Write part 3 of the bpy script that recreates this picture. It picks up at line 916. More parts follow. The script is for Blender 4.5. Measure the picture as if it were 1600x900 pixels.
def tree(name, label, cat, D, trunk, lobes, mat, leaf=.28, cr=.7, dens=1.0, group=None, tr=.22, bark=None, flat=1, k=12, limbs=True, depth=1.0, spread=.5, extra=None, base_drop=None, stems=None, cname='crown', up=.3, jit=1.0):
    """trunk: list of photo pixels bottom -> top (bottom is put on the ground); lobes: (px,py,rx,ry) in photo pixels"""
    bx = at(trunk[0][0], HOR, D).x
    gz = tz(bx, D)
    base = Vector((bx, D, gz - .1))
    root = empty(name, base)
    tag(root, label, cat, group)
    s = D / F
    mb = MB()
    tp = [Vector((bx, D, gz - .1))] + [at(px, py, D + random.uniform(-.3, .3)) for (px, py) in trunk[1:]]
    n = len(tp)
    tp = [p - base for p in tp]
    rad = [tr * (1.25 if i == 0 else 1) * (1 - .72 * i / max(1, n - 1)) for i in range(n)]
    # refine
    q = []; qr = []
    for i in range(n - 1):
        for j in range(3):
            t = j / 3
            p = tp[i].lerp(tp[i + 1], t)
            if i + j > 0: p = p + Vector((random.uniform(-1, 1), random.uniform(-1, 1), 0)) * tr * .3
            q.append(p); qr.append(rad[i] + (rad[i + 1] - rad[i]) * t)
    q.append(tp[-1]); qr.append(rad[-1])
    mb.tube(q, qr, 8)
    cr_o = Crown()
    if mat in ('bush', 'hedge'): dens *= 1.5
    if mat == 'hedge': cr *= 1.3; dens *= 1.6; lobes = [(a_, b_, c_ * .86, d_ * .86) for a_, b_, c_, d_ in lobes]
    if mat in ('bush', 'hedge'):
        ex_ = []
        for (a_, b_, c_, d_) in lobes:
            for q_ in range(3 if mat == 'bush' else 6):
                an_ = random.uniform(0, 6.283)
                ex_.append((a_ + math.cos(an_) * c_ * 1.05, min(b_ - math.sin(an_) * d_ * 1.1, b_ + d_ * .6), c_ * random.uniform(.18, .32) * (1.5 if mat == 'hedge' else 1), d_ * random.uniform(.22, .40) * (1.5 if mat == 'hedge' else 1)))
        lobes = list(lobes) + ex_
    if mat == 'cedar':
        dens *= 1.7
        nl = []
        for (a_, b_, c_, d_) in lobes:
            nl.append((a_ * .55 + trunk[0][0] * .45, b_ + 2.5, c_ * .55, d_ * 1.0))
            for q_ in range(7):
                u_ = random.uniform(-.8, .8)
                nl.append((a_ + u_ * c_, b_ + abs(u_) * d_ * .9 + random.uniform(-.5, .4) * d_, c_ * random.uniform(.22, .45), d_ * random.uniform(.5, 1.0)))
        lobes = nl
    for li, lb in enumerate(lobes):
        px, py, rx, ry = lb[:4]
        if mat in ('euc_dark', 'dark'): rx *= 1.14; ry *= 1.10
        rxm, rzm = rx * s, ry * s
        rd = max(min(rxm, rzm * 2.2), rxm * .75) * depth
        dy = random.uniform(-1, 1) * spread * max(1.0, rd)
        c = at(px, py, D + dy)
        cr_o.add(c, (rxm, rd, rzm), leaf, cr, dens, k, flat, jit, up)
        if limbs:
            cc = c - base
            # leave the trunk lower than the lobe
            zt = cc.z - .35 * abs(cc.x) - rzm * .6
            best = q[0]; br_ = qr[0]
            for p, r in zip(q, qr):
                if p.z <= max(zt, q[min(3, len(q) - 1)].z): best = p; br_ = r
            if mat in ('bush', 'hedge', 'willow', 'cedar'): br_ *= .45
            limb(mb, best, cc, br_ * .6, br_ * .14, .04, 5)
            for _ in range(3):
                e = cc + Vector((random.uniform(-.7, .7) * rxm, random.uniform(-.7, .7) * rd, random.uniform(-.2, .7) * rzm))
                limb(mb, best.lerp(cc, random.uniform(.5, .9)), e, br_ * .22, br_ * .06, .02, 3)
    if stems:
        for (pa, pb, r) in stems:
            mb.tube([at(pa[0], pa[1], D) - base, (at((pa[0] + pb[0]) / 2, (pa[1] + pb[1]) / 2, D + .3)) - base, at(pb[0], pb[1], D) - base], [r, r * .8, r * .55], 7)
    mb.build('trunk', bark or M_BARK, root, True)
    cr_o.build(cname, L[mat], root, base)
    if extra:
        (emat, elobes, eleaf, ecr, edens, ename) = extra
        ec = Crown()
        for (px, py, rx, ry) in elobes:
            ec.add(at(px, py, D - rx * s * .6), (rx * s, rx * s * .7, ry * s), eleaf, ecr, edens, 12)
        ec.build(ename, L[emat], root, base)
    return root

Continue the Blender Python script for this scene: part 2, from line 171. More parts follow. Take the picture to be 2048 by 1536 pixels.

•••••

■ Work instructions
Your answer should be only a number: how many lines of the data above contain the string "this"?

■ Result of the exercise
2